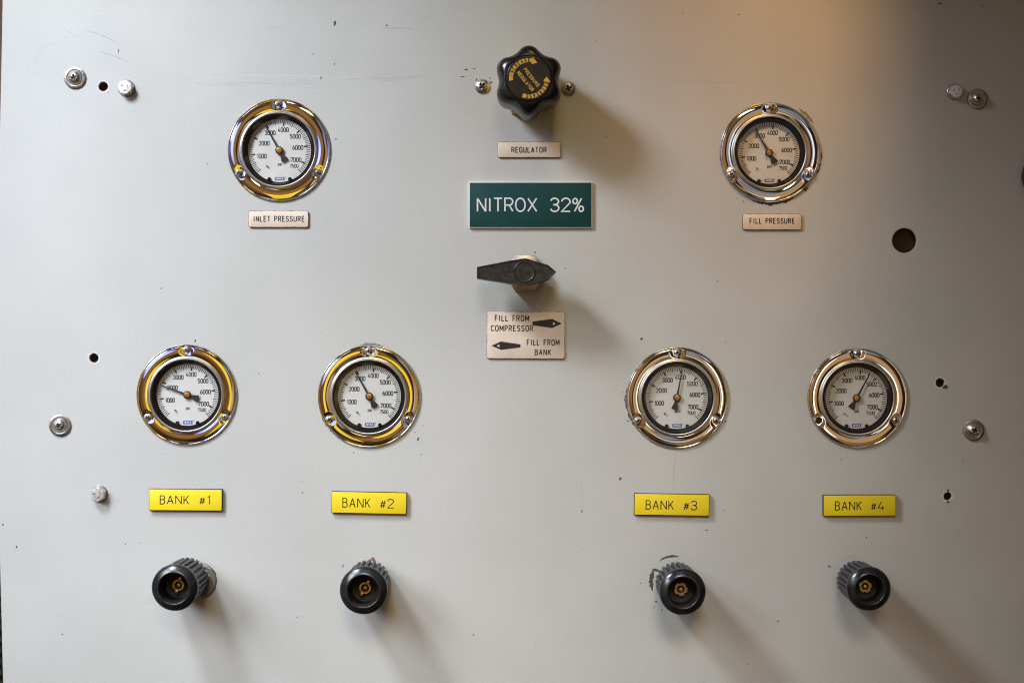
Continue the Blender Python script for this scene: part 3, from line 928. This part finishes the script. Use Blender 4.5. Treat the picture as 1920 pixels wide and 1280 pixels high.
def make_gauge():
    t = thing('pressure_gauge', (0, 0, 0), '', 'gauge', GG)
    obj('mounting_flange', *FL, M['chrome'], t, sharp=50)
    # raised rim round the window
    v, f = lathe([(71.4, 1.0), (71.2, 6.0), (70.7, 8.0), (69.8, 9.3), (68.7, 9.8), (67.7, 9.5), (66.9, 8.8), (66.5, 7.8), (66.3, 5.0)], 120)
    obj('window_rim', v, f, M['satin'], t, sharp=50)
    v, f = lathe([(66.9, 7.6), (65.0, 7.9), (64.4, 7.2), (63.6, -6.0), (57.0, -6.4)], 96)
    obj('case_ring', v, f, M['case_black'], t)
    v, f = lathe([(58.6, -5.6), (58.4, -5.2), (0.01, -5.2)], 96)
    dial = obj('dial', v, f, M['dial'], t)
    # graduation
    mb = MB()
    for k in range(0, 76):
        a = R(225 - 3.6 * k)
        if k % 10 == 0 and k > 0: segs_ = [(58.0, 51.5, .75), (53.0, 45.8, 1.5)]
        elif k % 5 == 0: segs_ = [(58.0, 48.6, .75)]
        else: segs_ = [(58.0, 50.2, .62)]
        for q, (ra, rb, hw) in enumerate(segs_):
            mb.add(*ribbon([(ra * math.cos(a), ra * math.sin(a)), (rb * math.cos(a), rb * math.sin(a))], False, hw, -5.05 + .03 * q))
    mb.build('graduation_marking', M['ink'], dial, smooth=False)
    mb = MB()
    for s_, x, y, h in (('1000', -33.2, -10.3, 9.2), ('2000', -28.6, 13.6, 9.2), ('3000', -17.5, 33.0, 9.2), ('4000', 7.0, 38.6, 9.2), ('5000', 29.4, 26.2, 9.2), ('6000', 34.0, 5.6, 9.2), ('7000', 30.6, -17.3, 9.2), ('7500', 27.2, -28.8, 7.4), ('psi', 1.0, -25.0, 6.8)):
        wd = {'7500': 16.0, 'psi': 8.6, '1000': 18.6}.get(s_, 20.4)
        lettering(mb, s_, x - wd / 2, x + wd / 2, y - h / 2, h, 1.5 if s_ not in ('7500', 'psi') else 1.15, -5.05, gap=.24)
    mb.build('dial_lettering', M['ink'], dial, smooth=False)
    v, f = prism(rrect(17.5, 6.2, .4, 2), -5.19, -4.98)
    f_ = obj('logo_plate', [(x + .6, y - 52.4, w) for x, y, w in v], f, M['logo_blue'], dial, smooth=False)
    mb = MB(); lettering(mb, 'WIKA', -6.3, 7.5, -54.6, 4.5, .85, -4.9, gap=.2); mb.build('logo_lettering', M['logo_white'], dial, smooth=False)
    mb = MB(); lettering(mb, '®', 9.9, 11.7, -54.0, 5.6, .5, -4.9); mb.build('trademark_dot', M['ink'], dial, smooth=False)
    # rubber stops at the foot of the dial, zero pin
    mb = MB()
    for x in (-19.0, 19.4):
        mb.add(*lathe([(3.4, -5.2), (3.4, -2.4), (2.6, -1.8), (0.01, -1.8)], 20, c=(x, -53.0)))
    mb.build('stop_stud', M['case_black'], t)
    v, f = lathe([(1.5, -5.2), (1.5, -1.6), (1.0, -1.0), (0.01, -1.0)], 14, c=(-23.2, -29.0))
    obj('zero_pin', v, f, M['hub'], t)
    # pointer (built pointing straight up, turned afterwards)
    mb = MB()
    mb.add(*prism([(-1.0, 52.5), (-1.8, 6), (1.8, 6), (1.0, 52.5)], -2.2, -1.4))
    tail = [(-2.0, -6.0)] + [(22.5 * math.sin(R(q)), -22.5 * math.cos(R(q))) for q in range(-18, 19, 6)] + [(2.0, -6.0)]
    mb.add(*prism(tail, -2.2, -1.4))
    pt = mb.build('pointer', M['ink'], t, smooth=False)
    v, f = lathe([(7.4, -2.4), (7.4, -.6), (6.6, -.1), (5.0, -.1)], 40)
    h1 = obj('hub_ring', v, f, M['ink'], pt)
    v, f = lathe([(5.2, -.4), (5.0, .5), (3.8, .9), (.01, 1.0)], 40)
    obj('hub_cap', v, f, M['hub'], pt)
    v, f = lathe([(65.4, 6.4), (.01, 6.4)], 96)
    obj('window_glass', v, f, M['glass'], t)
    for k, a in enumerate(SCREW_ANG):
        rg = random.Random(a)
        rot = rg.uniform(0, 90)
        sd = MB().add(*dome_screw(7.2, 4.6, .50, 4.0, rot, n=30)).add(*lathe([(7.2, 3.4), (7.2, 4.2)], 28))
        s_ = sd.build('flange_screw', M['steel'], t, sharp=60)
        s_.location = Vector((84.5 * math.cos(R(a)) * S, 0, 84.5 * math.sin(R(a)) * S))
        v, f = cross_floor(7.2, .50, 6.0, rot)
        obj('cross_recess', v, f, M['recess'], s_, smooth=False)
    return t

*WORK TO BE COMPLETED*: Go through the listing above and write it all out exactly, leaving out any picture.

*REPLY TO THE EXERCISE*:
Continue the Blender Python script for this scene: part 3, from line 928. This part finishes the script. Use Blender 4.5. Treat the picture as 1920 pixels wide and 1280 pixels high.
def make_gauge():
    t = thing('pressure_gauge', (0, 0, 0), '', 'gauge', GG)
    obj('mounting_flange', *FL, M['chrome'], t, sharp=50)
    # raised rim round the window
    v, f = lathe([(71.4, 1.0), (71.2, 6.0), (70.7, 8.0), (69.8, 9.3), (68.7, 9.8), (67.7, 9.5), (66.9, 8.8), (66.5, 7.8), (66.3, 5.0)], 120)
    obj('window_rim', v, f, M['satin'], t, sharp=50)
    v, f = lathe([(66.9, 7.6), (65.0, 7.9), (64.4, 7.2), (63.6, -6.0), (57.0, -6.4)], 96)
    obj('case_ring', v, f, M['case_black'], t)
    v, f = lathe([(58.6, -5.6), (58.4, -5.2), (0.01, -5.2)], 96)
    dial = obj('dial', v, f, M['dial'], t)
    # graduation
    mb = MB()
    for k in range(0, 76):
        a = R(225 - 3.6 * k)
        if k % 10 == 0 and k > 0: segs_ = [(58.0, 51.5, .75), (53.0, 45.8, 1.5)]
        elif k % 5 == 0: segs_ = [(58.0, 48.6, .75)]
        else: segs_ = [(58.0, 50.2, .62)]
        for q, (ra, rb, hw) in enumerate(segs_):
            mb.add(*ribbon([(ra * math.cos(a), ra * math.sin(a)), (rb * math.cos(a), rb * math.sin(a))], False, hw, -5.05 + .03 * q))
    mb.build('graduation_marking', M['ink'], dial, smooth=False)
    mb = MB()
    for s_, x, y, h in (('1000', -33.2, -10.3, 9.2), ('2000', -28.6, 13.6, 9.2), ('3000', -17.5, 33.0, 9.2), ('4000', 7.0, 38.6, 9.2), ('5000', 29.4, 26.2, 9.2), ('6000', 34.0, 5.6, 9.2), ('7000', 30.6, -17.3, 9.2), ('7500', 27.2, -28.8, 7.4), ('psi', 1.0, -25.0, 6.8)):
        wd = {'7500': 16.0, 'psi': 8.6, '1000': 18.6}.get(s_, 20.4)
        lettering(mb, s_, x - wd / 2, x + wd / 2, y - h / 2, h, 1.5 if s_ not in ('7500', 'psi') else 1.15, -5.05, gap=.24)
    mb.build('dial_lettering', M['ink'], dial, smooth=False)
    v, f = prism(rrect(17.5, 6.2, .4, 2), -5.19, -4.98)
    f_ = obj('logo_plate', [(x + .6, y - 52.4, w) for x, y, w in v], f, M['logo_blue'], dial, smooth=False)
    mb = MB(); lettering(mb, 'WIKA', -6.3, 7.5, -54.6, 4.5, .85, -4.9, gap=.2); mb.build('logo_lettering', M['logo_white'], dial, smooth=False)
    mb = MB(); lettering(mb, '®', 9.9, 11.7, -54.0, 5.6, .5, -4.9); mb.build('trademark_dot', M['ink'], dial, smooth=False)
    # rubber stops at the foot of the dial, zero pin
    mb = MB()
    for x in (-19.0, 19.4):
        mb.add(*lathe([(3.4, -5.2), (3.4, -2.4), (2.6, -1.8), (0.01, -1.8)], 20, c=(x, -53.0)))
    mb.build('stop_stud', M['case_black'], t)
    v, f = lathe([(1.5, -5.2), (1.5, -1.6), (1.0, -1.0), (0.01, -1.0)], 14, c=(-23.2, -29.0))
    obj('zero_pin', v, f, M['hub'], t)
    # pointer (built pointing straight up, turned afterwards)
    mb = MB()
    mb.add(*prism([(-1.0, 52.5), (-1.8, 6), (1.8, 6), (1.0, 52.5)], -2.2, -1.4))
    tail = [(-2.0, -6.0)] + [(22.5 * math.sin(R(q)), -22.5 * math.cos(R(q))) for q in range(-18, 19, 6)] + [(2.0, -6.0)]
    mb.add(*prism(tail, -2.2, -1.4))
    pt = mb.build('pointer', M['ink'], t, smooth=False)
    v, f = lathe([(7.4, -2.4), (7.4, -.6), (6.6, -.1), (5.0, -.1)], 40)
    h1 = obj('hub_ring', v, f, M['ink'], pt)
    v, f = lathe([(5.2, -.4), (5.0, .5), (3.8, .9), (.01, 1.0)], 40)
    obj('hub_cap', v, f, M['hub'], pt)
    v, f = lathe([(65.4, 6.4), (.01, 6.4)], 96)
    obj('window_glass', v, f, M['glass'], t)
    for k, a in enumerate(SCREW_ANG):
        rg = random.Random(a)
        rot = rg.uniform(0, 90)
        sd = MB().add(*dome_screw(7.2, 4.6, .50, 4.0, rot, n=30)).add(*lathe([(7.2, 3.4), (7.2, 4.2)], 28))
        s_ = sd.build('flange_screw', M['steel'], t, sharp=60)
        s_.location = Vector((84.5 * math.cos(R(a)) * S, 0, 84.5 * math.sin(R(a)) * S))
        v, f = cross_floor(7.2, .50, 6.0, rot)
        obj('cross_recess', v, f, M['recess'], s_, smooth=False)
    return t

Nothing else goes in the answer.